Hannah Arendt’s work, especially The Origins of Totalitarianism, has been back in the news the last few years for obvious reasons. One quotation in particular seems to be especially pertinent. It reads:
“One of the greatest advantages of the totalitarian elites of the twenties and thirties was to turn any statement of fact into a question of motive”.
The quotation is widespread on the internet – a quick google search brings up lots of places where it is quoted, sometimes referenced to The Origins of Totalitarianism. Sometimes it is even turned into a motivational image:

But does the quotation really come from Arendt? I wasn’t sure. The references are often vague, and none I could find supplied a page number. The best I could find was a piece in The New Yorker from 1999 that made this claim, but as a characterisation of her argument, rather than a direct quotation.
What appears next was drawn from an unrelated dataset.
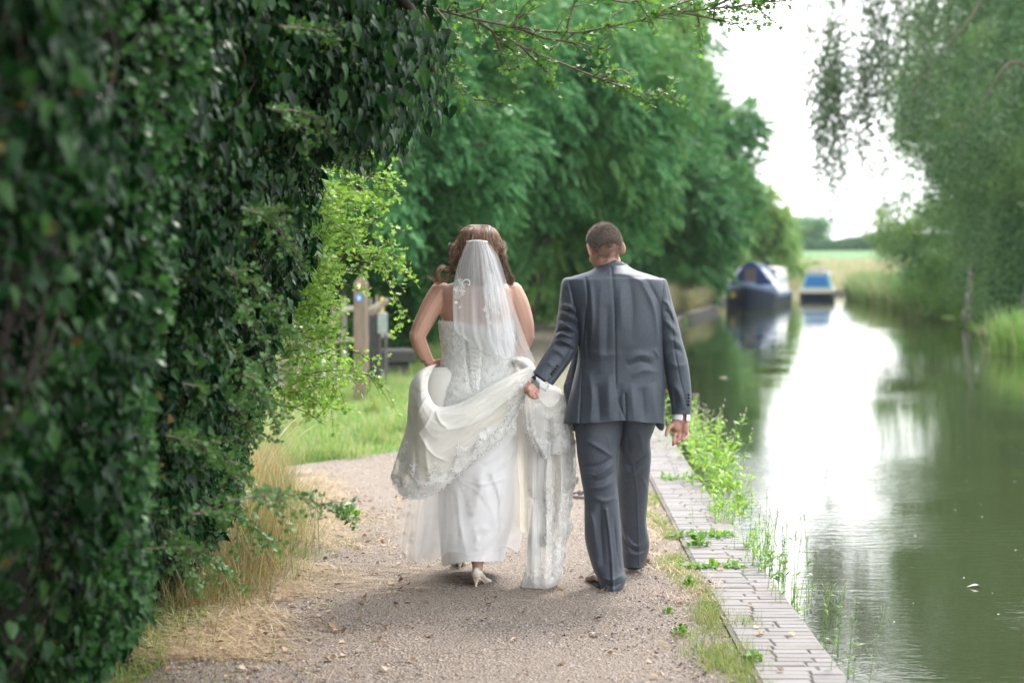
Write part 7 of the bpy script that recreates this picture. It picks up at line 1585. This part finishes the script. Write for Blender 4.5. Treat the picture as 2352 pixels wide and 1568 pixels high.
    G, x, y = freeform(Fq, 50, 36, DB, None, lambda u, v: 0.005 * np.sin(u * 12)); fl = gmesh("lace_flounce", G, TUL, tr, False); lace("lace_border", G, LS, fl, lambda u, v: 0.7 + 0 * u, 330, 0.009, False, 0.002, 13, 0.5); scallop(G[-1], fl)
    # ---- veil
    vt = None
    def veil(C, n, m_, k, am, dz, seed):
        G, x, y = freeform(C, n, m_, DB + dz, None, lambda u, v: am * (0.25 + 0.75 * v) * (np.sin(u * k + 1.8 * np.sin(u * 6 + seed) + 0.8 * np.sin(v * 4)) + 0.55 * np.sin(u * k * 1.7 + 2 + 2 * np.sin(u * 4)) + 0.25 * np.sin(u * k * 3.1 + seed)), 0.0, seed); return G
    C1 = [[(1072, 557, -0.12), (1088, 553, -0.14), (1104, 552, -0.14), (1119, 554, -0.12)], [(1058, 590, -0.125), (1086, 590, -0.16), (1116, 590, -0.16), (1145, 590, -0.11)], [(1046, 630, -0.13), (1084, 630, -0.17), (1124, 630, -0.17), (1160, 635, -0.11)], [(1040, 680, -0.14), (1084, 680, -0.16), (1130, 680, -0.16), (1176, 685, -0.12)], [(1041, 730, -0.15), (1086, 732, -0.16), (1140, 735, -0.17), (1196, 745, -0.13)], [(1043, 756, -0.15), (1090, 770, -0.17), (1150, 782, -0.18), (1212, 790, -0.14)], [(1048, 762, -0.16), (1100, 800, -0.18), (1165, 822, -0.19), (1230, 832, -0.15)]]
    G = veil(C1, 120, 260, 19, 0.010, 0.0, 1); vl = gmesh("veil", G, VL, who, False); vl['label'] = "sheer white veil gathered on a comb, with floral lace"
    C2 = [[(1074, 558, -0.11), (1092, 555, -0.125), (1108, 554, -0.125), (1117, 556, -0.11)], [(1062, 592, -0.115), (1090, 592, -0.14), (1118, 592, -0.14), (1140, 592, -0.10)], [(1052, 635, -0.12), (1086, 635, -0.15), (1122, 635, -0.15), (1154, 640, -0.10)], [(1044, 690, -0.13), (1084, 690, -0.145), (1130, 690, -0.145), (1168, 695, -0.11)], [(1044, 752, -0.14), (1060, 752, -0.15), (1140, 770, -0.155), (1186, 790, -0.12)]]
    G2 = veil(C2, 90, 220, 15, 0.009, 0.012, 2); gmesh("veil_layer", G2, VL, vl, False)
    # loose bright pleats on the right half
    C3 = [[(1104, 556, -0.13), (1112, 555, -0.13), (1118, 556, -0.12)], [(1106, 600, -0.17), (1122, 600, -0.17), (1138, 600, -0.14)], [(1112, 660, -0.18), (1136, 660, -0.18), (1160, 665, -0.15)], [(1118, 730, -0.185), (1146, 735, -0.18), (1176, 742, -0.15)], [(1122, 800, -0.19), (1152, 812, -0.185), (1184, 822, -0.16)]]
    G3 = veil(C3, 90, 120, 9, 0.009, 0.0, 3); gmesh("veil_layer", G3, VL, vl, False)
    lace("lace_flower", G, LC, vl, lambda u, v: 1.0 * ((((u - 0.115) / 0.085) ** 2 + ((v - 0.47) / 0.13) ** 2) < 1), 150, 0.0125, False, 0.004, 14, 0.25)
    lace("lace_flower", G2, LC, vl, lambda u, v: 1.0 * ((((u - 0.72) / 0.13) ** 2 + ((v - 0.66) / 0.16) ** 2) < 1), 210, 0.0135, False, 0.003, 15, 0.25)
    lace("lace_flower", G, LC, vl, lambda u, v: 1.0 * ((((u - 0.63) / 0.10) ** 2 + ((v - 0.60) / 0.16) ** 2) < 1), 110, 0.0115, False, 0.002, 16, 0.3)
    C = crom([(1058, 655, -0.155), (1062, 648, -0.16), (1070, 642, -0.16), (1078, 645, -0.16), (1079, 653, -0.16), (1074, 655, -0.16)], 20); mb = MB(); mb.tube(at(C[:, 0], C[:, 1], DB + C[:, 2] - 0.01), 0.0028, 6); mb.build("lace_scroll", LC, vl)
    mb = MB(); mb.tube(at(np.linspace(1071, 1120, 8), 556 - 3 * np.sin(np.linspace(0, 3.1, 8)), DB - 0.135 + 0.01 * np.abs(np.linspace(-1, 1, 8))), 0.004, 6); mb.build("comb", plain("comb_pearl", (0.7, 0.7, 0.7), 0.3), vl)
    # ---- bracelet
    G, x, y = tubev([(977, 824, 0.03, 13.6, 0.031), (979, 829, 0.036, 13.2, 0.030)], 4, 30, DB); gmesh("bracelet", G, plain("silver_bracelet", (0.35, 0.33, 0.3), 0.3, metal=0.9), who, True, thick=0.003)
build_bride()

# ---------------------------------------------------------------- air over the canal
def build_haze():
    mb = MB(); mb.box((20, 520, 8.2), (980, 1240, 22.4))
    m = bpy.data.materials.new("haze_air"); m.use_nodes = True; t = m.node_tree; t.nodes.clear()
    o = t.nodes.new("ShaderNodeOutputMaterial"); v = t.nodes.new("ShaderNodeVolumePrincipled")
    v.inputs['Color'].default_value = (0.82, 0.91, 1.0, 1); v.inputs['Density'].default_value = 0.0002; v.inputs['Anisotropy'].default_value = 0.2
    t.links.new(v.outputs[0], o.inputs['Volume'])
    tag(mb.build("haze", m, None, False), kind='stuff')
build_haze()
Eventually I found what I strongly suspect is the passage in The Origins of Totalitarism:
“The elite is not composed of ideologists; its members’ whole education is aimed at abolishing their capacity for distinguishing between truth and falsehood, between reality and fiction. Their superiority consists in their ability immediately to dissolve every statement of fact into a declaration of purpose” (Penguin complete edition, Chapter 11, p. 503; Harvest edition, p. 385).
It’s clearly close, and close enough, I think, that it is indeed the basis for the quotation in circulation. (I understand Arendt wrote the book in English, so it’s not a question of translation.) But it shows that Arendt was saying something a little distinct from the general way in which she is being taken. And it also shows how a characterisation of an argument can be taken as a direct quotation, and then circulate widely, without it being checked back to the original source.
Anyone shed any further light on this?